Requirements

Product Requirements Document (PRD)

These requirements describe the overall functionality of the app. Some of these are already implemented in the current app (marked with a check), the rest will need to be implemented by you.

1. Browsing and Searching

2. Authentication

3. Shopping Cart

4. Checkout

5. History and Review

6. Error Handling and UX

7. Admin and Reporting (optional ideas)

These are NOT required, but if you're looking for a realistic new feature to implement as a stretch task, this is one to consider.

Technical Requirements

Implementation

You should use the technologies, skills, tools, and stack you've learned throughout the course up until now. Here are some specific requirements that you must meet in your implementation:

API

We already have a very basic API in place, but it is missing many features that you will be required to implement. You can find the current API in the project template.

Implementation Clarifications

These clarifications define the minimum expectations for this project. They are intended to remove ambiguity while still leaving room for implementation choices.

Naming Guidance

  • Because the program often prefers singular table names, avoid reserved SQL words by using more specific names where needed.

  • For example, prefer names such as:

    • app_user instead of user

    • customer_order instead of order

  • If you choose plural naming in your own schema, that is also acceptable as long as the schema is consistent and clear.

Minimum API Expectations

  • The public listing route should be GET /api/events.

  • Search should be implemented through query parameters on the listing route, for example GET /api/events?q=music&page=1&pageSize=20.

  • A separate /search route is not required.

  • PUT /api/cart/items/{itemId} and DELETE /api/cart/items/{itemId} should identify a specific cart line, not the event itself.

  • In the default project route design, {itemId} is a single cart line identifier.

  • If a trainee intentionally chooses a composite-key cart-line design, the route shape should be adjusted accordingly and documented clearly.

  • The cart line should store a reference to the related event.

Cart and Checkout Simplifications

  • The cart is backend-persisted in all cases.

  • A cart may belong either to an authenticated user or to an unauthenticated user.

  • A simple schema approach is to allow cart.user_id to be nullable until the cart is associated with a logged-in user.

  • The project should enforce the rule that each authenticated user has at most one active cart.

  • A database-level approach such as a unique constraint or partial unique index is recommended where supported by the chosen schema design.

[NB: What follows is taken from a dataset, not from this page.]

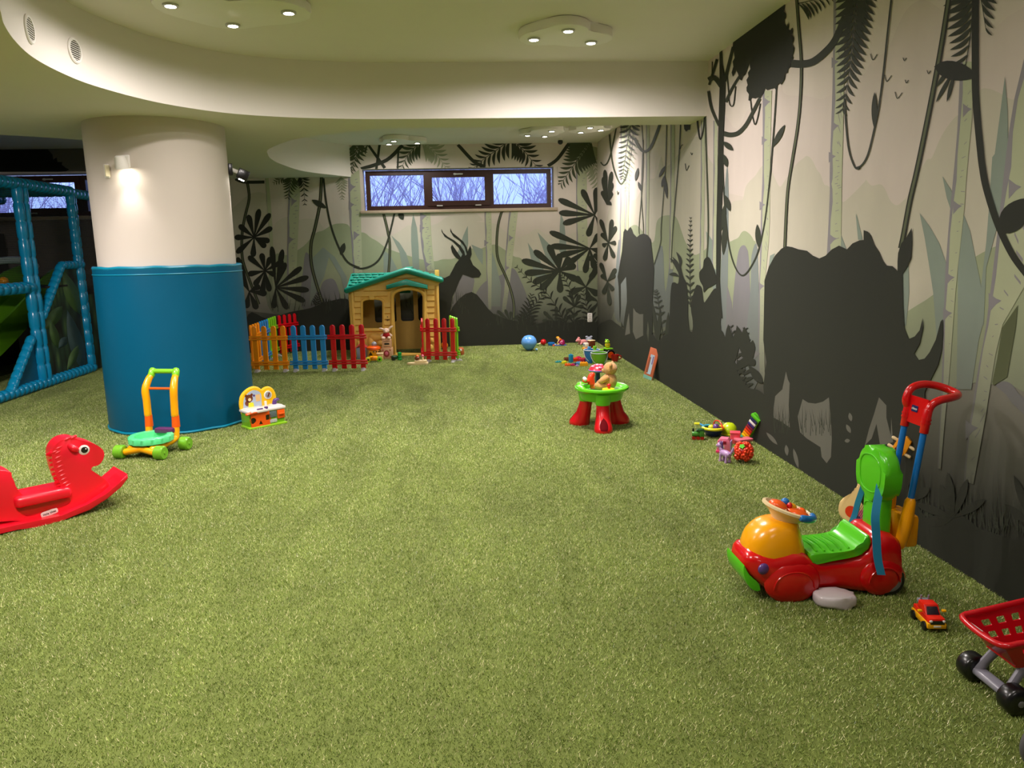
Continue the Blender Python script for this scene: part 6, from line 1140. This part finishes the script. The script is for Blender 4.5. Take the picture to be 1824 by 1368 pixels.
# red and yellow pick-up
cp_ = G(1653, 1112); t = thing('toy_pickup', 'red and yellow toy pickup truck facing the camera beside the scooter', 'toy car', cp_, math.radians(-98)); TR = plastic('pickup_red', (230, 34, 14)); TY = plastic('pickup_yellow', (246, 180, 10))
part_box(t, 'lower_body', (0, 0, .030), (.155, .080, .026), TY, .006); part_box(t, 'body', (0, 0, .050), (.150, .070, .028), TR, .008); bm = bm_new(); prism(bm, [(-.045, .06), (.038, .06), (.012, .098), (-.036, .098)], .062, XZ, bev=.004); cb = obj('cab', bm, TR, t)
bm = bm_new(); prism(bm, [(-.026, -.001), (.026, -.001), (.022, .036), (-.022, .036)], .003, T(.038, 0, .063) @ RY(-34) @ YZ, bev=.0008); obj('windscreen', bm, plastic('dark_glass', (40, 34, 44)), cb)
for y in (-.05, .05): part_box(t, 'mirror', (.022, y, .075), (.014, .018, .010), TY, .003)
for y in (-.016, .016): part_cyl(t, 'roll_bar', (-.05, y, .06), (-.045, y, .115), .004, GREY)
part_box(t, 'exhaust_block', (-.05, 0, .085), (.03, .05, .02), GREY, .004); part_box(t, 'grille', (.0765, 0, .047), (.004, .058, .016), BLACK, .001); part_box(t, 'number_plate', (.0785, 0, .030), (.003, .03, .008), WHITE, .001)
for y in (-.026, .026): part_ball(t, 'headlamp', (.076, y, .052), (.004, .008, .006), WHITE, n=10, k=6)
for x in (-.05, .05):
    for y in (-.038, .038): part_cyl(t, 'wheel', (x, y - .009, .020), (x, y + .009, .020), .020, BLACK, bev=.003)

# ------------------------------------------------------------------ toys near the back wall and corner
bm = bm_new(); lathe(bm, [(0, .0), (.04, .008), (.09, .05), (.125, .11), (.128, .15), (.112, .20), (.075, .24), (.03, .255), (0, .257)], None, 36, cap=False); o = obj('balloon', bm, mat('balloon_blue', (96, 156, 226), .25, .03, 4, coat=.4), None, 180); o.location = (1.215, 12.11, .002); tag(o, 'light blue balloon lying on the turf near the back wall', 'balloon'); part_cyl(o, 'knot', (.10, -.05, .035), (.13, -.06, .02), .012, mat('balloon_blue', (96, 156, 226)), .018)
t = thing('red_rattle', 'red ball rattle with cream tip beside the balloon', 'toy', G(968, 616)); part_ball(t, 'ball', (0, 0, .065), .052, RED); part_tube(t, 'handle', [(-.04, 0, .05), (-.09, -.01, .03)], [.012, .016], CREAM, k=1); part_ball(t, 'green_tip', (-.10, -.01, .025), .024, plastic('tip_green', (130, 170, 90)))
t = thing('blue_dish', 'flat blue toy dish lying right of the red rattle', 'toy', G(982, 616)); bm = bm_new(); lathe(bm, [(.03, 0), (.055, .012), (.062, .05), (.05, .06), (0, .055)], None, 24); obj('dish', bm, BLU, t); part_ball(t, 'white_stud', (.06, -.01, .02), .018, WHITE)
t = thing('doll', 'orange haired doll with magenta skirt on a blue board by the back wall', 'doll', G(996, 616), math.radians(0)); part_box(t, 'board', (.02, 0, .012), (.20, .10, .024), plastic('board_blue', (74, 96, 170))); bm = bm_new(); lathe(bm, [(.062, .02), (.058, .05), (.03, .09), (.018, .10)], T(.035, 0, .01) @ RY(20), 20); obj('skirt', bm, plastic('skirt', (150, 20, 80)), t); part_tube(t, 'torso', [(.04, 0, .09), (.01, 0, .115)], [.02, .022], ORA, k=1); part_ball(t, 'head', (-.015, 0, .125), .026, plastic('skin_tone', (240, 190, 120))); part_ball(t, 'hair', (-.022, .006, .14), (.03, .028, .022), YEL); part_tube(t, 'arm', [(.0, -.02, .11), (-.03, -.03, .06)], .01, plastic('skin_tone', (240, 190, 120)), k=1); part_tube(t, 'leg', [(.03, -.02, .04), (-.03, -.03, .03)], .011, plastic('skin_tone', (240, 190, 120)), k=1)
bm = bm_new(); box(bm, (0, 0, .015), (.03, .03, .03), bev=.006); o = obj('orange_bead', bm, ORA); o.location = G(986, 617); tag(o, 'tiny orange bead left of the doll board', 'bead')
t = thing('plush_pig', 'pink plush pig lying near the back corner', 'plush toy', G(1036, 614), math.radians(190)); PK = mat('plush_pink', (236, 150, 150), .9, .1, 40, sheen=.3); part_ball(t, 'body', (-.03, 0, .05), (.07, .045, .042), PK); part_ball(t, 'head', (.055, 0, .08), (.042, .04, .038), PK); part_ball(t, 'snout', (.095, 0, .07), (.014, .018, .015), PK)
for s_ in (-1, 1): part_ball(t, 'ear', (.05, .025 * s_, .118), (.012, .012, .018), PK); part_tube(t, 'leg', [(-.05, .03 * s_, .03), (-.09, .045 * s_, .015)], .015, PK, k=1); part_tube(t, 'front_leg', [(.01, .03 * s_, .03), (.035, .05 * s_, .016)], .015, PK, k=1)
t = thing('silver_toy_helmet', 'silver grey toy helmet behind the toy truck', 'toy', G(1049, 612)); bm = bm_new(); lathe(bm, [(.05, .0), (.06, .03), (.06, .08), (.045, .115), (0, .125)], None, 22); obj('shell', bm, plastic('silver', (176, 180, 196)), t)
for s_ in (-1, 1): part_ball(t, 'lobe', (.04 * s_, -.01, .12), (.024, .024, .018), plastic('silver', (176, 180, 196)))
t = thing('toy_truck', 'cream toy truck with brown load box near the corner', 'toy truck', G(1049, 624), math.radians(-160)); part_box(t, 'chassis', (0, 0, .03), (.19, .085, .02), CREAM); part_box(t, 'cab', (.055, 0, .085), (.075, .085, .09), plastic('cab_cream', (240, 226, 206)), .02); part_box(t, 'load_box', (-.045, 0, .10), (.10, .088, .11), BROWN); part_box(t, 'load_edge', (-.045, 0, .158), (.106, .094, .012), CREAM); part_box(t, 'window', (.094, 0, .10), (.004, .06, .03), plastic('pale_glass', (150, 160, 186)), .002); part_box(t, 'bumper', (.098, 0, .035), (.02, .09, .03), YEL, .008)
for x in (-.06, .055):
    for y in (-.045, .045): part_cyl(t, 'wheel', (x, y - .01, .028), (x, y + .01, .028), .028, ORA, bev=.004)
def bucket(name, label, loc, m, r0, r1, h, hm):
    t = thing(name, label, 'bucket', loc); bm = bm_new(); lathe(bm, [(0, .0), (r0, 0), (r0 + .004, .01), (r1, h), (r1 + .006, h + .003), (r1 + .006, h + .012), (r1 - .004, h + .012), (r1 - .006, h), (r0 - .002, .012), (0, .010)], None, 32, cap=False); obj('pail', bm, m, t, 40); part_tube(t, 'handle', [((r1 + .008) * math.cos(a), -(r1 + .01) * abs(math.sin(a)) * .62, h - .01 - h * .85 * abs(math.sin(a))) for a in [math.pi * k / 10 for k in range(11)]], .005, hm); bm = bm_new(); tube(bm, [((r1 + .004) * math.cos(2 * math.pi * k / 24), (r1 + .004) * math.sin(2 * math.pi * k / 24), h + .008) for k in range(24)], .006, 8, 2, True); obj('rim', bm, hm, t); return t
bg = bucket('green_bucket', 'green sand bucket with grey handle by the right wall', G(1067, 650), plastic('bucket_green', (110, 176, 40)), .085, .112, .165, plastic('handle_grey', (190, 196, 200)))
bb2 = bucket('blue_bucket', 'blue sand bucket standing behind the green bucket', (bg.location.x - .06, bg.location.y + .235, 0), plastic('bucket_blue', (40, 120, 200)), .085, .112, .18, plastic('handle_white', (216, 222, 230)))
for nm, lb_, dx, dy, m_, h_ in (('lime_block', 'lime green cylinder standing in the blue bucket', .03, -.02, LIME, .23), ('light_blue_block', 'light blue cylinder standing in the blue bucket', -.05, -.01, SKY, .22), ('orange_block', 'orange block poking out of the blue bucket', .045, .035, ORA, .19)):
    bm = bm_new(); cyl(bm, (0, 0, .0), (.012, 0, h_), .026 if h_ > .2 else .018, bev=.004); o = obj(nm, bm, m_); o.location = (bb2.location.x + dx, bb2.location.y + dy, .013); tag(o, lb_, 'toy block')
t = thing('toy_tractor', 'lime green toy tractor with yellow frog driver beyond the buckets', 'toy tractor', G(1077, 641), math.radians(200)); part_box(t, 'chassis', (.02, 0, .10), (.17, .06, .04), LIME, .012); part_box(t, 'bonnet', (.07, 0, .135), (.09, .07, .06), LIME, .02); part_box(t, 'mudguard', (-.06, 0, .165), (.10, .13, .02), LIME, .008); part_box(t, 'seat_block', (-.05, 0, .13), (.06, .07, .08), BLACK, .01)
for y in (-.07, .07): w_ = part_cyl(t, 'rear_wheel', (-.055, y - .016, .078), (-.055, y + .016, .078), .078, BLACK, bev=.008); part_cyl(w_, 'hub', (-.055, y - .020, .078), (-.055, y + .020, .078), .05, ORA, bev=.006); part_cyl(t, 'front_wheel', (.085, y * .8 - .012, .045), (.085, y * .8 + .012, .045), .045, BLACK, bev=.006)
fb = part_ball(t, 'frog', (-.05, 0, .215), (.04, .04, .05), plastic('frog_yellow', (226, 206, 20))); part_ball(fb, 'frog_head', (-.045, 0, .265), (.036, .038, .026), plastic('frog_lime', (170, 214, 30)))
for s_ in (-1, 1): part_ball(fb, 'frog_eye', (-.04, .022 * s_, .292), .013, LIME)
t = thing('red_mug', 'dark red toy cup right of the green bucket', 'toy cup', (G(1090, 641)[0] + .01, G(1090, 641)[1] - .16, 0)); bm = bm_new(); lathe(bm, [(0, 0), (.045, 0), (.058, .10), (.052, .10), (.042, .012), (0, .012)], None, 26, cap=False); obj('cup', bm, DRED, t)
part_tube(t, 'cup_handle', [(.05, 0, .03), (.085, 0, .04), (.088, 0, .075), (.055, 0, .085)], .008, DRED)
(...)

  • Trainees are not required to implement advanced race-condition handling beyond a reasonable database-backed solution for this course project.

  • Ticket inventory is intentionally treated as unlimited in this backend project.

  • Because inventory is unlimited, stock validation and overselling prevention are not required.

  • During checkout, the minimum required atomic behavior is converting the active cart into an order and preventing further modification of that finalized order.

  • Price snapshotting into the order data is recommended, but the exact checkout internals may be kept simple unless the implementation defines stricter business rules.